Richard Feret, 62, president of the CPFM French funeral industry body, is enthusiastic about the innovation – but also cautious. In the last five years, he has seen start-ups go bankrupt for being too forward-thinking for the industry.
“We’ll eventually get to digitisation, but it’s slower than most industries. Funeral businesses and customers are still conservative,” he says. “Start-ups bring new ideas that are sometimes too early for their time and their market.”
The French funeral market presents other obstacles to new entrants. It is dominated by three major groups, including one with a 20% market share, and controlled by financial actors such as pension funds. These traditional players have strong brand-name recognition.
Start-ups also have to reckon with complicated red-tape and conservative processes that have not kept pace with technology. “It’s an archaic system from all sides, [local governments] still function with faxes and payment by cheque. It’s not easy,” says Meyralbe.
Yet there is certainly an opportunity for cheaper, nimbler providers: in February, the French state audit noted that funeral prices for consumers had increased, with averages ranging from €2,500 to €4,500 for a burial.
Building credibility and trust
Nory’s company Simplifia found that convincing funeral businesses to buy its software was a challenge, even though relatives of the deceased were increasingly looking for cheaper, more convenient services.
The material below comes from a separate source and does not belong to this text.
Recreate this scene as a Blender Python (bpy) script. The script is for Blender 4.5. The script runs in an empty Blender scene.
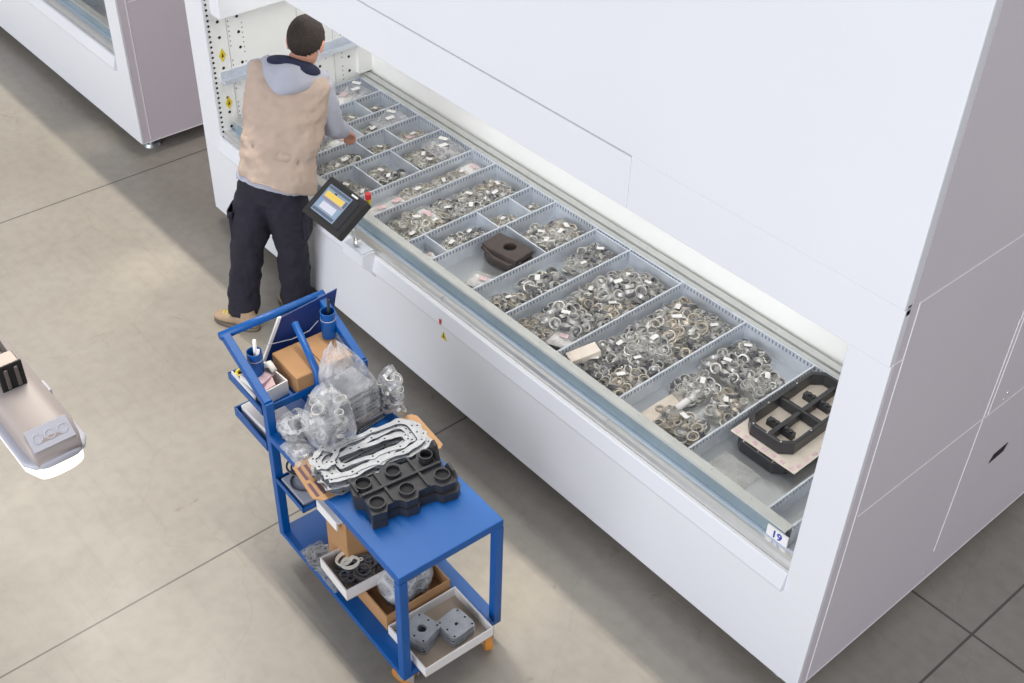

Funeral market professionals were also taken aback at first by the new company. “Some thought we were kids who wouldn’t stay in the market for long but in the end, after several years, we’ve gained in credibility,” says Nory.
Teams at Simplifia and AdVitam have an average age of around 30 – something Amélie Tolachides, customer success manager at Simplifia, believes helps when she’s training businesses on the new software. “I think our partners now like this image of youth because they want to do new things but they don’t always know how, so they trust us,” she says.
Michael Basdim, manager of a family-owned funeral company, Pompes Funèbres Hénnard, in northern France, believes digital changes can only improve funeral services. He regularly promotes his new coffins and shares death notices on his Facebook page, which has more than 3,500 followers. In the last year, he’s used Simplifia’s software to handle upward of 220 burials. “We used to print sheets of papers and write a lot. [Now] we clearly see the difference and the time we gain to organise the funeral, bill the families, fill in administrative forms,” he says.
Meyralbe and Nory are optimistic about the future. Both are planning on expanding and introducing new services. AdVitam recently started offering more environmentally-friendly options for funerals, including recycled cardboard coffins. It is also currently running an unusual marketing campaign, using posters in Paris metro stations that mimic travel advertisements with slogans offering a “serene getaway”.
Nory says he realised early on that some of his ambitions and ideas for Simplifia were too big and too fast. He says he’s learned to adapt to the pace of the market, but deeply believes in his start-up and thinks he made the right choice in selecting the funeral business.
“We are not a ‘nice-to-have’ product, a gadget,” he says. We are really working on a real issue, and it’s a daily motivation.”